• REQUIRED TASK
Reproduce the entries in full, with no changes.

• LISTING
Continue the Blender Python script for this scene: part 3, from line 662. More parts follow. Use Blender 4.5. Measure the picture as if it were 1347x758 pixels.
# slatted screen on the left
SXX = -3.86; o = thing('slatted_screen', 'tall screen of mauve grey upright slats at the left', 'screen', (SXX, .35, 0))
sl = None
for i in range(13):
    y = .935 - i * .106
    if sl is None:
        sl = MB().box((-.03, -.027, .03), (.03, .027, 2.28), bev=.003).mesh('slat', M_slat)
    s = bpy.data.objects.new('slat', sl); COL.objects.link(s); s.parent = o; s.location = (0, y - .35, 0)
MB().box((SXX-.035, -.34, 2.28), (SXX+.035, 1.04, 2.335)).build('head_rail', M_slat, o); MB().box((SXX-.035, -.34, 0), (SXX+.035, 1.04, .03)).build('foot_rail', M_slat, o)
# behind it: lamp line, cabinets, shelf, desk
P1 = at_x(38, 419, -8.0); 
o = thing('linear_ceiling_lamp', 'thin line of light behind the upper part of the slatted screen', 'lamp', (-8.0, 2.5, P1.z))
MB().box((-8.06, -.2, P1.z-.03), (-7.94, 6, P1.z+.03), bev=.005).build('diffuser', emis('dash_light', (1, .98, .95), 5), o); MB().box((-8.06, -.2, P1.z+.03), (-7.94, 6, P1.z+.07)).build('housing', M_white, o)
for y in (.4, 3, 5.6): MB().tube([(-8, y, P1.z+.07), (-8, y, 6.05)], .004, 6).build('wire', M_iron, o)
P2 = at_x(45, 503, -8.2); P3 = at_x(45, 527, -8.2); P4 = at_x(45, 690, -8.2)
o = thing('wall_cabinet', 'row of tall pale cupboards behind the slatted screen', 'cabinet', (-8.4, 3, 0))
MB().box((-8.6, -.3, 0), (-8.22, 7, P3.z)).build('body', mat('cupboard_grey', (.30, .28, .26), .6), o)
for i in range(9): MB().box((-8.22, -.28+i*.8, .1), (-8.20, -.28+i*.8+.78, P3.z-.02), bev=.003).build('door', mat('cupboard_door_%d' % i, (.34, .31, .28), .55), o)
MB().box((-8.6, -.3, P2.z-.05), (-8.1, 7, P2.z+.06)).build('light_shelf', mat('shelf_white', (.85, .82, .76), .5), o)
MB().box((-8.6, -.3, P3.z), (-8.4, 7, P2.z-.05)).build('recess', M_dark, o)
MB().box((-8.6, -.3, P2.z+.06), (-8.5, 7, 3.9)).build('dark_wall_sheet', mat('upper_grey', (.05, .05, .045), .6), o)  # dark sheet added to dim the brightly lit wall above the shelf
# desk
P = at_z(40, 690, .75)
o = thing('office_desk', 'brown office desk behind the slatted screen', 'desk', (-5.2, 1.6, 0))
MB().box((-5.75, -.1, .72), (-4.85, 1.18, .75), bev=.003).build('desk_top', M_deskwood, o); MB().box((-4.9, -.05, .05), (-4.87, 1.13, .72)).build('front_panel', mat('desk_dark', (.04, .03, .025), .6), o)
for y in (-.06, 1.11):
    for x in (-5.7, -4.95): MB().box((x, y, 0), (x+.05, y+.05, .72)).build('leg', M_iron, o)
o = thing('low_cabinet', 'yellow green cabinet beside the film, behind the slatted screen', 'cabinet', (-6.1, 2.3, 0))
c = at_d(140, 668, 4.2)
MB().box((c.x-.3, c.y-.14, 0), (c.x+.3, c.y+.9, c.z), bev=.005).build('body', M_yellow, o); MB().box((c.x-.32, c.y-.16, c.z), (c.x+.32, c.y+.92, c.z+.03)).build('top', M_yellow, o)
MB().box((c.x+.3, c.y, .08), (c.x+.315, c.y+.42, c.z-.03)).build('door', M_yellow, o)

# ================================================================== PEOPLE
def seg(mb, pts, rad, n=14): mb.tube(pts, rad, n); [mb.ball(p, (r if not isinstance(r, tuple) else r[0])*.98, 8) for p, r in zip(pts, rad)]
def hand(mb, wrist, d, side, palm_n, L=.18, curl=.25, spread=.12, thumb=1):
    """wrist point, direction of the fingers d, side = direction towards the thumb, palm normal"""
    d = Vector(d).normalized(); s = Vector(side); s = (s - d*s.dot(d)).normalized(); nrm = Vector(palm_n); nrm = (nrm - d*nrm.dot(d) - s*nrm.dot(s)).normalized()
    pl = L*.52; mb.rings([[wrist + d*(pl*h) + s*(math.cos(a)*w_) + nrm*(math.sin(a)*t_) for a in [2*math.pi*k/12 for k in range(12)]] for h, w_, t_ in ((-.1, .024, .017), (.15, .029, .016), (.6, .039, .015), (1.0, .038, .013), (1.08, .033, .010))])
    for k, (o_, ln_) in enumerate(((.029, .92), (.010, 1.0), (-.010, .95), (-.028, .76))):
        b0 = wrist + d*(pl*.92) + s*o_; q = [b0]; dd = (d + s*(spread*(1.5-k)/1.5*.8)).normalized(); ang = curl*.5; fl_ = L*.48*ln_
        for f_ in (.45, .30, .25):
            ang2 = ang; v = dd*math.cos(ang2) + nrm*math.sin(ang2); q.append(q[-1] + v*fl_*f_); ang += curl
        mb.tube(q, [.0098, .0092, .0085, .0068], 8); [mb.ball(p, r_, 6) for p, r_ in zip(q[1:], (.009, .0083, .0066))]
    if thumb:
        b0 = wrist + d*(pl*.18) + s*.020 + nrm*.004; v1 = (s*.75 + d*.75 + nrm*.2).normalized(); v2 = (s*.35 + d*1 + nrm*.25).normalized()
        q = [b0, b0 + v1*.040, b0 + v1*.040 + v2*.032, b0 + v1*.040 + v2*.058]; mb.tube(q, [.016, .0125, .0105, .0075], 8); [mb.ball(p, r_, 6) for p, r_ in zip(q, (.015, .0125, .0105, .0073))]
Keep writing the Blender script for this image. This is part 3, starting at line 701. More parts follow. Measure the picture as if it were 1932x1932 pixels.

• SOLUTION FOR THIS PROBLEM
Continue the Blender Python script for this scene: part 3, from line 662. More parts follow. Use Blender 4.5. Measure the picture as if it were 1347x758 pixels.
# slatted screen on the left
SXX = -3.86; o = thing('slatted_screen', 'tall screen of mauve grey upright slats at the left', 'screen', (SXX, .35, 0))
sl = None
for i in range(13):
    y = .935 - i * .106
    if sl is None:
        sl = MB().box((-.03, -.027, .03), (.03, .027, 2.28), bev=.003).mesh('slat', M_slat)
    s = bpy.data.objects.new('slat', sl); COL.objects.link(s); s.parent = o; s.location = (0, y - .35, 0)
MB().box((SXX-.035, -.34, 2.28), (SXX+.035, 1.04, 2.335)).build('head_rail', M_slat, o); MB().box((SXX-.035, -.34, 0), (SXX+.035, 1.04, .03)).build('foot_rail', M_slat, o)
# behind it: lamp line, cabinets, shelf, desk
P1 = at_x(38, 419, -8.0); 
o = thing('linear_ceiling_lamp', 'thin line of light behind the upper part of the slatted screen', 'lamp', (-8.0, 2.5, P1.z))
MB().box((-8.06, -.2, P1.z-.03), (-7.94, 6, P1.z+.03), bev=.005).build('diffuser', emis('dash_light', (1, .98, .95), 5), o); MB().box((-8.06, -.2, P1.z+.03), (-7.94, 6, P1.z+.07)).build('housing', M_white, o)
for y in (.4, 3, 5.6): MB().tube([(-8, y, P1.z+.07), (-8, y, 6.05)], .004, 6).build('wire', M_iron, o)
P2 = at_x(45, 503, -8.2); P3 = at_x(45, 527, -8.2); P4 = at_x(45, 690, -8.2)
o = thing('wall_cabinet', 'row of tall pale cupboards behind the slatted screen', 'cabinet', (-8.4, 3, 0))
MB().box((-8.6, -.3, 0), (-8.22, 7, P3.z)).build('body', mat('cupboard_grey', (.30, .28, .26), .6), o)
for i in range(9): MB().box((-8.22, -.28+i*.8, .1), (-8.20, -.28+i*.8+.78, P3.z-.02), bev=.003).build('door', mat('cupboard_door_%d' % i, (.34, .31, .28), .55), o)
MB().box((-8.6, -.3, P2.z-.05), (-8.1, 7, P2.z+.06)).build('light_shelf', mat('shelf_white', (.85, .82, .76), .5), o)
MB().box((-8.6, -.3, P3.z), (-8.4, 7, P2.z-.05)).build('recess', M_dark, o)
MB().box((-8.6, -.3, P2.z+.06), (-8.5, 7, 3.9)).build('dark_wall_sheet', mat('upper_grey', (.05, .05, .045), .6), o)  # dark sheet added to dim the brightly lit wall above the shelf
# desk
P = at_z(40, 690, .75)
o = thing('office_desk', 'brown office desk behind the slatted screen', 'desk', (-5.2, 1.6, 0))
MB().box((-5.75, -.1, .72), (-4.85, 1.18, .75), bev=.003).build('desk_top', M_deskwood, o); MB().box((-4.9, -.05, .05), (-4.87, 1.13, .72)).build('front_panel', mat('desk_dark', (.04, .03, .025), .6), o)
for y in (-.06, 1.11):
    for x in (-5.7, -4.95): MB().box((x, y, 0), (x+.05, y+.05, .72)).build('leg', M_iron, o)
o = thing('low_cabinet', 'yellow green cabinet beside the film, behind the slatted screen', 'cabinet', (-6.1, 2.3, 0))
c = at_d(140, 668, 4.2)
MB().box((c.x-.3, c.y-.14, 0), (c.x+.3, c.y+.9, c.z), bev=.005).build('body', M_yellow, o); MB().box((c.x-.32, c.y-.16, c.z), (c.x+.32, c.y+.92, c.z+.03)).build('top', M_yellow, o)
MB().box((c.x+.3, c.y, .08), (c.x+.315, c.y+.42, c.z-.03)).build('door', M_yellow, o)

# ================================================================== PEOPLE
def seg(mb, pts, rad, n=14): mb.tube(pts, rad, n); [mb.ball(p, (r if not isinstance(r, tuple) else r[0])*.98, 8) for p, r in zip(pts, rad)]
def hand(mb, wrist, d, side, palm_n, L=.18, curl=.25, spread=.12, thumb=1):
    """wrist point, direction of the fingers d, side = direction towards the thumb, palm normal"""
    d = Vector(d).normalized(); s = Vector(side); s = (s - d*s.dot(d)).normalized(); nrm = Vector(palm_n); nrm = (nrm - d*nrm.dot(d) - s*nrm.dot(s)).normalized()
    pl = L*.52; mb.rings([[wrist + d*(pl*h) + s*(math.cos(a)*w_) + nrm*(math.sin(a)*t_) for a in [2*math.pi*k/12 for k in range(12)]] for h, w_, t_ in ((-.1, .024, .017), (.15, .029, .016), (.6, .039, .015), (1.0, .038, .013), (1.08, .033, .010))])
    for k, (o_, ln_) in enumerate(((.029, .92), (.010, 1.0), (-.010, .95), (-.028, .76))):
        b0 = wrist + d*(pl*.92) + s*o_; q = [b0]; dd = (d + s*(spread*(1.5-k)/1.5*.8)).normalized(); ang = curl*.5; fl_ = L*.48*ln_
        for f_ in (.45, .30, .25):
            ang2 = ang; v = dd*math.cos(ang2) + nrm*math.sin(ang2); q.append(q[-1] + v*fl_*f_); ang += curl
        mb.tube(q, [.0098, .0092, .0085, .0068], 8); [mb.ball(p, r_, 6) for p, r_ in zip(q[1:], (.009, .0083, .0066))]
    if thumb:
        b0 = wrist + d*(pl*.18) + s*.020 + nrm*.004; v1 = (s*.75 + d*.75 + nrm*.2).normalized(); v2 = (s*.35 + d*1 + nrm*.25).normalized()
        q = [b0, b0 + v1*.040, b0 + v1*.040 + v2*.032, b0 + v1*.040 + v2*.058]; mb.tube(q, [.016, .0125, .0105, .0075], 8); [mb.ball(p, r_, 6) for p, r_ in zip(q, (.015, .0125, .0105, .0073))]
Keep writing the Blender script for this image. This is part 3, starting at line 701. More parts follow. Measure the picture as if it were 1932x1932 pixels.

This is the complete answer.